Interestly, I don’t recall being upset when bedtime rolled around, perhaps a product of having properly exhausted myself outside all day at that age, or a poor memory at this age. Some nights, if mom wasn’t too tired, there were “boosts” which resulted in a little “bounce” onto the bed, but not officially bouncing on the bed because, God forbid, beds were for sleeping, not bouncing. I still bear a small scar above my left eye, proof that mom was right about that, having taken a direct hit from a bedpost that came out of nowhere when I was four. Speaking of eyes, I remember a fair number of near misses growing up. There were ice ball fights in the winter (yet another childhood rite of passage taking a ball of actual ice to the eye), a “high-sticking” hockey incident to one of my brother’s eyes got him a cool eye patch, and with so many accidents it’s truly a wonder we both made it out of childhood with both eyes intact. But I digress.  

After mom properly boosted me into bed, I would lie real still. She would pull the top sheet and blankets up over my face, and then neatly folded them down under my chin to tuck me in. Some nights, when it was hot and the air was thick with heat lightning, mom would turn the lights out and I would hold tightly to the sheet as she ripped the blanket back fast, separating it from the sheet. Sparks of static electricity would go snapping over me, making me screech with laughter as I felt the little stings race across my body!  

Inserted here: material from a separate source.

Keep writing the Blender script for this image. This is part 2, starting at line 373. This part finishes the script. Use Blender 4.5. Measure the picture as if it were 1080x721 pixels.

Outside, planted beneath my bedroom windows was a mock orange bush. At night the smell of the sweet white blossoms would mix with the fresh crisp air-dried linens on my pillow which has to be the best smell in the world for a child to fall asleep to. Years later, dad decided the bush had become an overgrown nuisance, so he dug the entire thing out, root and stem. For some reason, it’s absence had a profound effect on me, and I never really understood why. I think there was a feeling of safety in how it guarded my windows from would be intruders and comfort in its familiar scent. I felt that it was my mock orange bush, and I hadn’t been asked permission to have it removed. I remember my room feeling very bare and exposed to the outside world; I’m probably the only kid that had a security bush instead of a security blanket. Now, more than 40 years later, a mock orange bush remains on my bucket list to plant someday to recreate that feeling.

I sat in awe that Friday evening as I pondered all those distinct childhood memories that bubbled up just from experiencing a single moment in time with a gentle night’s breeze. All these years later and I’m still that little girl inside that I thought I’d left behind, that I thought had to be left behind. Now I see that everything I ever was is part of my journey forward and growing old gracefully needs that little girl, now more than ever before.  

People may advise not to dwell on the past, nor worry about the future, but rather to focus on the present. Being present in the present is perfectly sound advice, but for empaths like me that feel surges of energy all around, grounding ourselves can often be found by looking back. Stepping out of the present to study our individual pasts helps us find where we live within ourselves so that our fondest memories can be replanted into future experiences. You may not find me making mud pies these days but I might just go dig my toes into the sand.

I hope you’re enjoying a happy hygge childhood my friends.